___ Data excerpt ___

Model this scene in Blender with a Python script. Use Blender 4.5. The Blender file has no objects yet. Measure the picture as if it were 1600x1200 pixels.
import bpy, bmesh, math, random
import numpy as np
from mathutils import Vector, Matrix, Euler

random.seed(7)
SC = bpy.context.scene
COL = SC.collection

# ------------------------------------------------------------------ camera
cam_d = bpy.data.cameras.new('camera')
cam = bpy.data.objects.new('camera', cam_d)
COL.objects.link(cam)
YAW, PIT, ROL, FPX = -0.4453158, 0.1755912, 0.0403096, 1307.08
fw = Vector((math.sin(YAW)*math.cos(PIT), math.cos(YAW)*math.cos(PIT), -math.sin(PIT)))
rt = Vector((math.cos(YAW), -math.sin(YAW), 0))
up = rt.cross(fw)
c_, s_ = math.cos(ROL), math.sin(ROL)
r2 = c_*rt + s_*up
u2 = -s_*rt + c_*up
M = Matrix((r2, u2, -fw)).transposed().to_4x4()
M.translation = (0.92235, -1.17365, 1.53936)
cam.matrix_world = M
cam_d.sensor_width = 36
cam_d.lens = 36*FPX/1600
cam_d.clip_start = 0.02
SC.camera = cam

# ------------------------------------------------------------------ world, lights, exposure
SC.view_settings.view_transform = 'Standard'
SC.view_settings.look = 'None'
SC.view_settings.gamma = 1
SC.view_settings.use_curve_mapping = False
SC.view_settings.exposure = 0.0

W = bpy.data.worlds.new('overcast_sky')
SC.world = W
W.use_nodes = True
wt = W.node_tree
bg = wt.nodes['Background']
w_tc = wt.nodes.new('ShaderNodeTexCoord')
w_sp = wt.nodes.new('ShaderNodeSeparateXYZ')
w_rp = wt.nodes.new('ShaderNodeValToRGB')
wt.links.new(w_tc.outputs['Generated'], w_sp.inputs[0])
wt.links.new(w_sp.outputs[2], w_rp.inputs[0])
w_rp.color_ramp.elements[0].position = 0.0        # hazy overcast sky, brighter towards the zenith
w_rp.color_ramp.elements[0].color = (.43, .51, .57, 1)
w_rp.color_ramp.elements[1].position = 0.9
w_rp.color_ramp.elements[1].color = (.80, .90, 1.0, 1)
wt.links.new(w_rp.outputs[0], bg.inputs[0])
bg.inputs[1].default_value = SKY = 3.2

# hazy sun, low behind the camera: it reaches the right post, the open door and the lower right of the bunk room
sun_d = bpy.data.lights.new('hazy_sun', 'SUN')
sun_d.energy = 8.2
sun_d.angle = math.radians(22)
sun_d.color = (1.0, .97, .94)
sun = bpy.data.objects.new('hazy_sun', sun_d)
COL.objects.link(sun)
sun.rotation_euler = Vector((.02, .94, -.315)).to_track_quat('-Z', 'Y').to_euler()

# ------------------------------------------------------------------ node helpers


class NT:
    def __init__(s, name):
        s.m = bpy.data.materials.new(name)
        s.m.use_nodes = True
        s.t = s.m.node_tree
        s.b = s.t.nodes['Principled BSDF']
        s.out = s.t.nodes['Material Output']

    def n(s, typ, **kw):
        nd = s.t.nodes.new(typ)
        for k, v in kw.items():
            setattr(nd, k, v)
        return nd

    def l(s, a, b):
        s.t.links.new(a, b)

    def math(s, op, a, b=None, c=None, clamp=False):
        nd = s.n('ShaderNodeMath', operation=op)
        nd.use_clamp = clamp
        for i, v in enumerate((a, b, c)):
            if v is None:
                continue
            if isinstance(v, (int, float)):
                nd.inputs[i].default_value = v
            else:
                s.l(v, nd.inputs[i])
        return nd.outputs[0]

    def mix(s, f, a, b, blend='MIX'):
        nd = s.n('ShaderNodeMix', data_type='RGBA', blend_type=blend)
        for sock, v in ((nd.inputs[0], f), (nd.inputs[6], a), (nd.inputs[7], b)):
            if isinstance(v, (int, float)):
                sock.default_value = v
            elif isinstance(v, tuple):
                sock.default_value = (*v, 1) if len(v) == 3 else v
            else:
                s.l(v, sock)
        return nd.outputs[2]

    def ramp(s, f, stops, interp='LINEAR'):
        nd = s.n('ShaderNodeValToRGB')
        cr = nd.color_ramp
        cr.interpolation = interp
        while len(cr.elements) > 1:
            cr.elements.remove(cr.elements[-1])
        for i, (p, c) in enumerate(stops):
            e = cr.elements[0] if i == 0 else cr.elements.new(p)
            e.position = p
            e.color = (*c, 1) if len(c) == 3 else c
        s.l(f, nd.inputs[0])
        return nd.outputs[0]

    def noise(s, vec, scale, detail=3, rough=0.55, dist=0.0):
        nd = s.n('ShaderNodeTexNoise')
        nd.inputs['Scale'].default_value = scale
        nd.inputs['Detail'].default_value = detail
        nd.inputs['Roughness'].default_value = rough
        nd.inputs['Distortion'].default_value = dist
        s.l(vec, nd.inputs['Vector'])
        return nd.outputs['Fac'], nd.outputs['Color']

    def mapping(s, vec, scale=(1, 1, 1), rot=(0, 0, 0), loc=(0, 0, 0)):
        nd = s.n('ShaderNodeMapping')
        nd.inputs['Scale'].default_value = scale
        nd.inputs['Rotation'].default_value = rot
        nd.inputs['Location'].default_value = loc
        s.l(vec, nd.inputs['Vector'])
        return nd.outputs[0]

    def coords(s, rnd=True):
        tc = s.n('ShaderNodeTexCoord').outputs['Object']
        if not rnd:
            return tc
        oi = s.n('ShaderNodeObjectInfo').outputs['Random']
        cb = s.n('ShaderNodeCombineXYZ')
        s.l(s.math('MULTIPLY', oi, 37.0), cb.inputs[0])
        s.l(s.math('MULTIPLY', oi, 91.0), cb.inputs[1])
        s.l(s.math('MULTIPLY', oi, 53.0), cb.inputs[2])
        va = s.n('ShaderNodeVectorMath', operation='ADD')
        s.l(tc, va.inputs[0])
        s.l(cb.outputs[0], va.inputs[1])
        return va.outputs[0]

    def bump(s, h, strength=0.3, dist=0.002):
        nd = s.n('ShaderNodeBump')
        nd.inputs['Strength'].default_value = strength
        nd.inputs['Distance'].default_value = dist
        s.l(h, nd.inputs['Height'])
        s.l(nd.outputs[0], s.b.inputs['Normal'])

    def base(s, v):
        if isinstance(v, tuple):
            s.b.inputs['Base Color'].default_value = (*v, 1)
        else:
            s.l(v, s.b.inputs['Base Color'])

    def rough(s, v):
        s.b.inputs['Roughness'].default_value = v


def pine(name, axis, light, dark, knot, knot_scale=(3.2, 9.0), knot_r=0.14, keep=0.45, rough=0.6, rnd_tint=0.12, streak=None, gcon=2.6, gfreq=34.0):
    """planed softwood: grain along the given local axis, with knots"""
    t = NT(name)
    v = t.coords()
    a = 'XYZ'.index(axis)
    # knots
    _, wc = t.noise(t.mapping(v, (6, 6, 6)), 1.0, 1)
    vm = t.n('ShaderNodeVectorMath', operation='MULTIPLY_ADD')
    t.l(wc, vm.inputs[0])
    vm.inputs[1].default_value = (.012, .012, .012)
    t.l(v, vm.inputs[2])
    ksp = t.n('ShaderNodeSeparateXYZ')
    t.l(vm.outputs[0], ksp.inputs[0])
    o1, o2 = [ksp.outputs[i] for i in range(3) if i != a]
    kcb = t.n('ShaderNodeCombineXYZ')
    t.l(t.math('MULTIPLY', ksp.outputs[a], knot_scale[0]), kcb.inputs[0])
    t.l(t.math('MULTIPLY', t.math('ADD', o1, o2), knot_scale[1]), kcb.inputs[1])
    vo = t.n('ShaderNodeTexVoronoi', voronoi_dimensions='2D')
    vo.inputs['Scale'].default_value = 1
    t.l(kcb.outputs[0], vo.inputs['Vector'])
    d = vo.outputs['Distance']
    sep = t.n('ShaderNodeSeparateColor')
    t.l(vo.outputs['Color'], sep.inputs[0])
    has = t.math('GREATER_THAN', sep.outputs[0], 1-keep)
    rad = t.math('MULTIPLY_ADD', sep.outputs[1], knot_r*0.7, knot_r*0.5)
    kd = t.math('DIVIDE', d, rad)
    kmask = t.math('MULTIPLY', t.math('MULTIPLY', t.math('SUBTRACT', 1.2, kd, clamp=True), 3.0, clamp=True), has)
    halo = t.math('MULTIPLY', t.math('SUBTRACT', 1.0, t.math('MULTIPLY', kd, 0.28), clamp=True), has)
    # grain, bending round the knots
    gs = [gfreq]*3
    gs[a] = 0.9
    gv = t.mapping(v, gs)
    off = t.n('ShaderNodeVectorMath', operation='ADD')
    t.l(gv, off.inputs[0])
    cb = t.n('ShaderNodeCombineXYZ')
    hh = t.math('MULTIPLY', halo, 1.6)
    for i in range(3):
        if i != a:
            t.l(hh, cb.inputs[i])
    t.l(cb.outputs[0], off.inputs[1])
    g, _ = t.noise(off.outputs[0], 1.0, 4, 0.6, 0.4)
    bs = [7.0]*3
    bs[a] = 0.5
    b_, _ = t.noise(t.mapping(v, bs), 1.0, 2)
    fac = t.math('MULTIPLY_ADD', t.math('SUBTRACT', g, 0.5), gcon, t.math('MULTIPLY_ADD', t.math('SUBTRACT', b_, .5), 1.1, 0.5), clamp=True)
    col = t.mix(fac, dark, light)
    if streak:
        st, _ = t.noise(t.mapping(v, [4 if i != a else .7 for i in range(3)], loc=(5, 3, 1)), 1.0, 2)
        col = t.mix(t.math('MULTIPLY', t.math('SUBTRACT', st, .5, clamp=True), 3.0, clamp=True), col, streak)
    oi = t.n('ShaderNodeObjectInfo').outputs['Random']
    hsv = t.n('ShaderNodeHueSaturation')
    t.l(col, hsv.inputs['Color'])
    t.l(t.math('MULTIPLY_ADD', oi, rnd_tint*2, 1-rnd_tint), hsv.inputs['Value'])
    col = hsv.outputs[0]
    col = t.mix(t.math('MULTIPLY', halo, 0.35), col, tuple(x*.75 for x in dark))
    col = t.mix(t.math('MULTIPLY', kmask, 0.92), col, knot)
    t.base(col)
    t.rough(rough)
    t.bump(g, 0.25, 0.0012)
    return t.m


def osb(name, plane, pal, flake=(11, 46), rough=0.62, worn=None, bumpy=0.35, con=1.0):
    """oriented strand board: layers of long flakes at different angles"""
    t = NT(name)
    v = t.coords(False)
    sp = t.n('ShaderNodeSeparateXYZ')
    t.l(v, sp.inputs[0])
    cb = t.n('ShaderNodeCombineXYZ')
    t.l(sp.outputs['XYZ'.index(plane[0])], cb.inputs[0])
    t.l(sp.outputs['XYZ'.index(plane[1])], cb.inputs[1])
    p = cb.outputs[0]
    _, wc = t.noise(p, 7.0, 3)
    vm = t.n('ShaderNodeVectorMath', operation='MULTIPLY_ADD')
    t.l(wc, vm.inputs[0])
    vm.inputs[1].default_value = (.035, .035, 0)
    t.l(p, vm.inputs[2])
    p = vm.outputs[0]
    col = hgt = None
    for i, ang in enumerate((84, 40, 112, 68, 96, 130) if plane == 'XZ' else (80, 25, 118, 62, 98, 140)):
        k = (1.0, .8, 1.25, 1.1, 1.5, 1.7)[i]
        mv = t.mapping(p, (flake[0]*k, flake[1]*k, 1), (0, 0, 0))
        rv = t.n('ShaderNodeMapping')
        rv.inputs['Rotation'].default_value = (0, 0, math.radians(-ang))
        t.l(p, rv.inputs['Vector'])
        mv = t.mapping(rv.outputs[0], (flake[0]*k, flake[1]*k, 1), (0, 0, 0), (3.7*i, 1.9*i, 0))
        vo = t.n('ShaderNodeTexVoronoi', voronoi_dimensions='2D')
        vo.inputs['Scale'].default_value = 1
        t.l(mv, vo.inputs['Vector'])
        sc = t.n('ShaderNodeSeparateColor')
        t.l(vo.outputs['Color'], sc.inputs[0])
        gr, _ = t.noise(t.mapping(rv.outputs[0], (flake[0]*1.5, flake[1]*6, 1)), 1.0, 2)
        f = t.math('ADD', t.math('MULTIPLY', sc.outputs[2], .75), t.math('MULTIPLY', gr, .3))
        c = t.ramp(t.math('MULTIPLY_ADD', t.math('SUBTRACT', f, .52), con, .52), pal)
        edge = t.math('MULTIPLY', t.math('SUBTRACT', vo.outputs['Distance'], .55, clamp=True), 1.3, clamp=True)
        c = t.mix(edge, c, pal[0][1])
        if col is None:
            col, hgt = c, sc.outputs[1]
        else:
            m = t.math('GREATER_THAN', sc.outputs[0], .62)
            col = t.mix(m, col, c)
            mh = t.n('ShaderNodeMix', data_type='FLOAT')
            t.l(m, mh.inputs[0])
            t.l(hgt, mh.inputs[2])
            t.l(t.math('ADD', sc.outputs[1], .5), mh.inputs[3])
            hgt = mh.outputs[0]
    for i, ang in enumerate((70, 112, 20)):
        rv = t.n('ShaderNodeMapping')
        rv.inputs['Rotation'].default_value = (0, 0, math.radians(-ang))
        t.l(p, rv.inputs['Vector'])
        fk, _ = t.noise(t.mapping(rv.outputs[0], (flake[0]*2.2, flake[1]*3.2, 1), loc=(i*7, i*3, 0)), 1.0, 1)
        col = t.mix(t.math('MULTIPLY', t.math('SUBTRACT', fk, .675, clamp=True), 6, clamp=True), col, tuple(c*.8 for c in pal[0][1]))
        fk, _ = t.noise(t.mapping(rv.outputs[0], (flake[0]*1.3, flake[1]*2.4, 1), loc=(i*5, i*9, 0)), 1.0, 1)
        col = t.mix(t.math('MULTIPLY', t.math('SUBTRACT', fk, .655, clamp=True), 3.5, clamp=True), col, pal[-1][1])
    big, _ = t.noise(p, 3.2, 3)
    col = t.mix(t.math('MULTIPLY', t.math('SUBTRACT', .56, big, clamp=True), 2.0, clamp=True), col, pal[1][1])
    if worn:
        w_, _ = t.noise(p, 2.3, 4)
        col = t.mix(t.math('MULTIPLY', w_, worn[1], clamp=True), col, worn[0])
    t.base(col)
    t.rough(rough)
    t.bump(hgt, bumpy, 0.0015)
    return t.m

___

→ **The problem**
Reproduce each line holding the word "with".

→ **Exercise output**
Model this scene in Blender with a Python script. Use Blender 4.5. The Blender file has no objects yet. Measure the picture as if it were 1600x1200 pixels.
    """planed softwood: grain along the given local axis, with knots"""